Feb 092011
Authors: Matt Miller

Connor Oberst, the front man and soul of Bright Eyes has always been somewhat of an enigma.  His mystic, Dylanesque lyricism and intimate voice has captured a generation of youth intent on getting lost in his music, crying with him, yelling with him and dreaming with him.

Throughout his 16-year career he has been everything from an emotional wreck lost in his own head, to a folk hero telling stories of America.  On his latest release, “The People’s Key,” Oberst’s music seems to have lost its honesty.

His mind travels to new and often weird places, but the instrumentation is fixed with an urge to be more rock driven rather than his traditional indie-folk influences.

Bright Eyes’ songs, once characterized by intimacy, seem on “People’s” to be hiding behind a wall of poppy hooks. 

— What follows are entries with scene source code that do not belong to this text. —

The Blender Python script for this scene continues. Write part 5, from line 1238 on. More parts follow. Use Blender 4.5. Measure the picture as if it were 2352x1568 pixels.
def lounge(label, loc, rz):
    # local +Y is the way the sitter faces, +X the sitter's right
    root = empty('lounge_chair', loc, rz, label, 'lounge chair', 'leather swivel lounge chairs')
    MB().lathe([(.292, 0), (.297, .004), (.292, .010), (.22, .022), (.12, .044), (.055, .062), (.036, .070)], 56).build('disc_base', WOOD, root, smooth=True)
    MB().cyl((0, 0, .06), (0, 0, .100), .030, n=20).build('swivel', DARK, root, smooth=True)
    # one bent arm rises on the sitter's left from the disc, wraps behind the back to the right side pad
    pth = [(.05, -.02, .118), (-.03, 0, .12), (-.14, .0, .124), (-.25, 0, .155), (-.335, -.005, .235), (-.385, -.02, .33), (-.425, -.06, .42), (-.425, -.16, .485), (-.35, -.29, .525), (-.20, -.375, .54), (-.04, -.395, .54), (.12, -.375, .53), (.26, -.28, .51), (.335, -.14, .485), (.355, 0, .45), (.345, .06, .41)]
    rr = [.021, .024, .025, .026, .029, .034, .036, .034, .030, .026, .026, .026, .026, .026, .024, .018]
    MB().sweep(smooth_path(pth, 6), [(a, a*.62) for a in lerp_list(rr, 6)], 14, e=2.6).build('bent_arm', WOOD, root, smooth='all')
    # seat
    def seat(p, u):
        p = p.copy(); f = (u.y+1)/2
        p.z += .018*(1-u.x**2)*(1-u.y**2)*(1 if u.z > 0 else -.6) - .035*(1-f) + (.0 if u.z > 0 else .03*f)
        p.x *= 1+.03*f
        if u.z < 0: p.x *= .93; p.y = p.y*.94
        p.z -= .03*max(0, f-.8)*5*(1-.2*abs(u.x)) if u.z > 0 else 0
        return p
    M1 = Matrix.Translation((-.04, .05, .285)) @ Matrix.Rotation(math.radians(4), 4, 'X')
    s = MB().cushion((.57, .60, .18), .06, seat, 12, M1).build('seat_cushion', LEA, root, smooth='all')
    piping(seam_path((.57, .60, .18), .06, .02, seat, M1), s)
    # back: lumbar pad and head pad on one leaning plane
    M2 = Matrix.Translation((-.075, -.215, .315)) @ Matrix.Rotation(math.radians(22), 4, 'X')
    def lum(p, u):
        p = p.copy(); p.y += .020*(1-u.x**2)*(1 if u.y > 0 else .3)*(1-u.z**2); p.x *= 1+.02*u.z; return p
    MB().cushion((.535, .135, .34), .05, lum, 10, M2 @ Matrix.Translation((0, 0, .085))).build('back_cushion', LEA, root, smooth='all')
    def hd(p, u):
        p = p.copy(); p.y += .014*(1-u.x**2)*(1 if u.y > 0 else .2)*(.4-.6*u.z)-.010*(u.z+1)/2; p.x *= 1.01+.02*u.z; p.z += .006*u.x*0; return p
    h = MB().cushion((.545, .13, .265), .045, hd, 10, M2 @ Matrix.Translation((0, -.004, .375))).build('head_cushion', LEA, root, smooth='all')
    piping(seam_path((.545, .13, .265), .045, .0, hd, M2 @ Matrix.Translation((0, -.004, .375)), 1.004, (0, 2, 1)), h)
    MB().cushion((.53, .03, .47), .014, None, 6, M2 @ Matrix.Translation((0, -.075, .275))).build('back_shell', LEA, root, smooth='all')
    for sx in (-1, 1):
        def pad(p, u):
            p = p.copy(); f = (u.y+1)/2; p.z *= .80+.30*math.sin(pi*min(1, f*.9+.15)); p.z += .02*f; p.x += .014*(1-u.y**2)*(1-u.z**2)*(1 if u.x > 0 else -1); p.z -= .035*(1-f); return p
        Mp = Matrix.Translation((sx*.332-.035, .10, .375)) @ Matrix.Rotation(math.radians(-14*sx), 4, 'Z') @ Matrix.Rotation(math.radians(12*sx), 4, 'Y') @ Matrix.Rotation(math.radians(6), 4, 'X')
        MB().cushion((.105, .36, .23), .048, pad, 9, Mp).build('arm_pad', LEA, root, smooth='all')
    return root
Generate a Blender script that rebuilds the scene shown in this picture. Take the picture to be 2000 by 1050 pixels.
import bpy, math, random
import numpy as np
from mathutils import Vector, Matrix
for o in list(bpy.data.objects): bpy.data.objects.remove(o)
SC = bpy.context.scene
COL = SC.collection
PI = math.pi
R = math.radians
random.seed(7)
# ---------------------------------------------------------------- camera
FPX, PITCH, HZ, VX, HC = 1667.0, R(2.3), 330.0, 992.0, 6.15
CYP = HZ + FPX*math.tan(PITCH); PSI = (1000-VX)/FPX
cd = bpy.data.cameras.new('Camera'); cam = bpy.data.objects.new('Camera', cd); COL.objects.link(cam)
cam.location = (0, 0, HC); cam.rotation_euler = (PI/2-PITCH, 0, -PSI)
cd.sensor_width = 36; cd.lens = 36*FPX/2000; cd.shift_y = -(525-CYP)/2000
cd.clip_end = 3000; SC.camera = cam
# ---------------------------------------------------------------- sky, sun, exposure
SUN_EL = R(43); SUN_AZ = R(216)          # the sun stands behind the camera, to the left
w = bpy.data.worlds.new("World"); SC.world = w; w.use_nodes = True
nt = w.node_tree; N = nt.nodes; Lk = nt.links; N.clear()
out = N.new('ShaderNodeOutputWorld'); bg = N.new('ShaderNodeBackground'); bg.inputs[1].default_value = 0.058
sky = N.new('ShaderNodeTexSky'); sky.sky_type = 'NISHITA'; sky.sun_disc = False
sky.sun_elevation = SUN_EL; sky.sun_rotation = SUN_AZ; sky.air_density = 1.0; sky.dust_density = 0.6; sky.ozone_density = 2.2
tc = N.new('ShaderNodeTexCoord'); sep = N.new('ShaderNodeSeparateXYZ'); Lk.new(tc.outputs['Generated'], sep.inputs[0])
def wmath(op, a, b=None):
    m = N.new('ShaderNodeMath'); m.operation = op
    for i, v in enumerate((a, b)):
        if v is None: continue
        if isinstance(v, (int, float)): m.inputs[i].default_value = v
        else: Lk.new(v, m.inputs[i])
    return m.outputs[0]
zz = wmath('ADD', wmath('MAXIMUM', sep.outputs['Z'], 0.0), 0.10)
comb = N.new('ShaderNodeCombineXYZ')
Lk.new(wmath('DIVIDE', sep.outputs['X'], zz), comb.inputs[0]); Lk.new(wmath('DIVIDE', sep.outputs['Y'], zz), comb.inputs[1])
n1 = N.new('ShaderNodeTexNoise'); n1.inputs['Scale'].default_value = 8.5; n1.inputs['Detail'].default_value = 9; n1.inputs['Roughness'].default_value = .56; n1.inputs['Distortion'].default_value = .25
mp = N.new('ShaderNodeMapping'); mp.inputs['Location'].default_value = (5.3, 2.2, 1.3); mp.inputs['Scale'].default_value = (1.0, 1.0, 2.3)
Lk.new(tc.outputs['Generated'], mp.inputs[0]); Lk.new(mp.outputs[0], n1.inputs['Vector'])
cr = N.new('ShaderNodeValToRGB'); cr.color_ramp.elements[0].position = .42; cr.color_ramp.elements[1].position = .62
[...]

The music and production may suffer, but the writing, on what may be Bright Eyes’ last album, is as strong as ever. “One for the righteous one for the ruling class/one for the tyrant one for the slaughtered lamb,” Oberst sings in his classic, crackling whimper on “One for You, One for Me.”

Although there are moments of the dirty and louder “Digital Ash In A Digital Urn,” and moments of the gentle folk of “I’m Wide Awake It’s Morning,” Oberst seems to be showing his age. The song construction seems to have lost its former luster –– now more generic than personal.

On “Ladder Song,” a glimpse at the classic Bright Eyes passion Oberst sings, “I want to fly in your silver ship/let Jesus hang and Buddha sit.” This slow piano ballad doesn’t try to be anything that it’s not. He even brings out his newly found wisdom with the cryptic prose he is known for in the line, “Welcome the new age covered in warrior paint.”

It could be an end for Bright Eyes but not for Oberst. He is a lyrical master and can connect with the deepest parts of the soul. 

On “Jejune Stars” he says, “How’d I get so lost I’m amazed,” and although he may be lost on “The People’s Key,” he will find himself again with a new story to tell.